At tribal council Jonathan quickly addressed the gender divide on the tribe, which Fenella quickly tried to deny saying she would happily drink a beer with the boys. Benji and Jenna continued to deflect JoJo’s questioning, before Rob admitted that there is definitely a majority  within the tribe. Tegan played it coy, saying she hoped she was part of it and would be voting with who she spoke to, allaying both sides fears. Steve and Benji spoke about trust and joked about their male intuition, much to the disgust of the females on the tribe and me on the couch. Zach and Steve admitted there were feeling confident about how the vote would play out, while Heath, Tegan and Jenna’s smirks seemed like that was not the case. As predicted, the votes rolled in and Steve K and the nudist club were shocked to discover they had been planned and Steve K found himself out of the game as the fourth boot.

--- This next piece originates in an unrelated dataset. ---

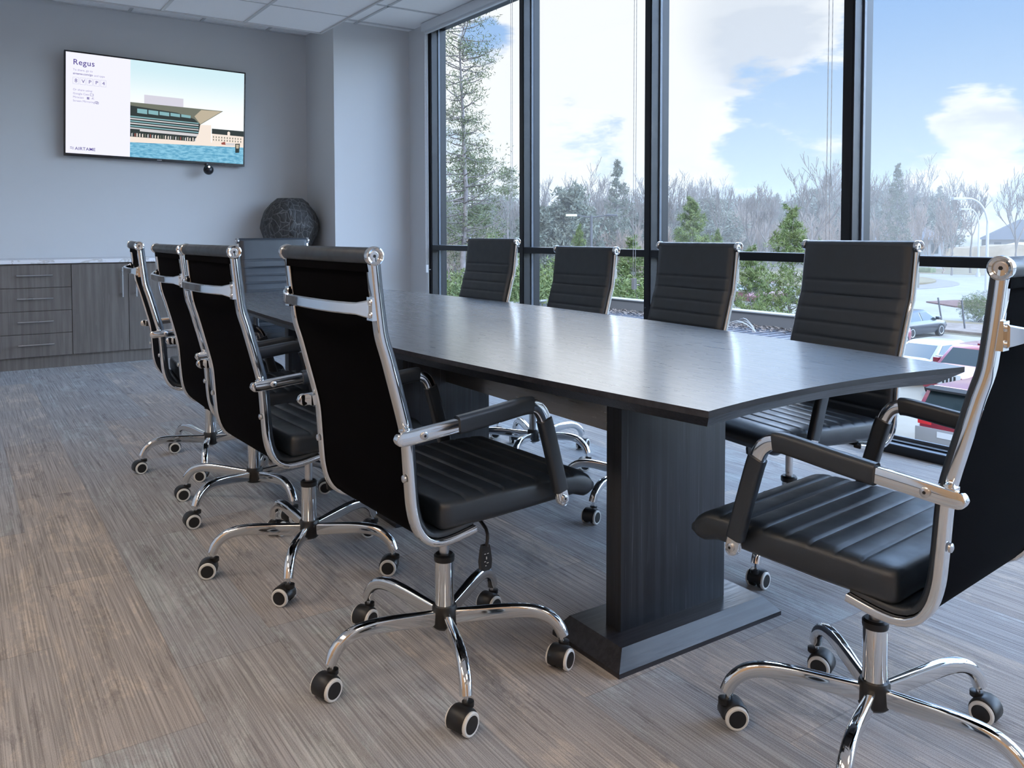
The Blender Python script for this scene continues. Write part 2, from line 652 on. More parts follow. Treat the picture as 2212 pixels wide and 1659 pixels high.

Given my passionate love of Uber Eats – nope, not a paid endorsement … but they easily could pay me –  I’ve become quite a dear friend of Steve K as he delivers my shame foods around to the backdoor – surprisingly not a euphemism – so no one can judge me/assume I am a professional eater. I oft worry about how hard he has to work, carrying kilos of brisket, burgers and fries to me on the hour, so I always make sure I tip him in gallons of delicious Steve Mankhouw Chicken Curry.

 

 

Back when I was even more basic white boy – can you believe? – a very mild mango chicken curry was as far as me and my colon were willing to push Indian. Oh, how the times have changed! Thankfully this version has ever so slightly grown with me, adding a light kick of chilli to the sweet mango and tomato sauce leaving the tender chicken bathed in, well, glory.

Enjoy!

 

 

Steve Mankhouw Chicken Curry
Serves: 6.

Ingredients
3 onions, two whole and one diced
6 garlic cloves, minced
2 red chillies
2 tsp chilli powder
2 tsp ground fennel seeds
1 tsp coriander ground
1 tsp garam masala
¼ cup natural yogurt
500 g chicken thighs diced
olive oil
6 cardamom pods
2 cinnamon sticks
400g can diced tomatoes
2 tbsp tomato paste
270ml coconut cream
500g mango, pureed
salt and pepper, to taste

Method
Place the whole onions, half the garlic, the chillies, chilli powder, ground fennel, coriander and garam masala in a food processor and blitz until well combined. Add the natural yoghurt and blitz for a further minute. Transfer to a large bowl, stir through the diced chicken and transfer to the fridge to marinate for a couple of hours.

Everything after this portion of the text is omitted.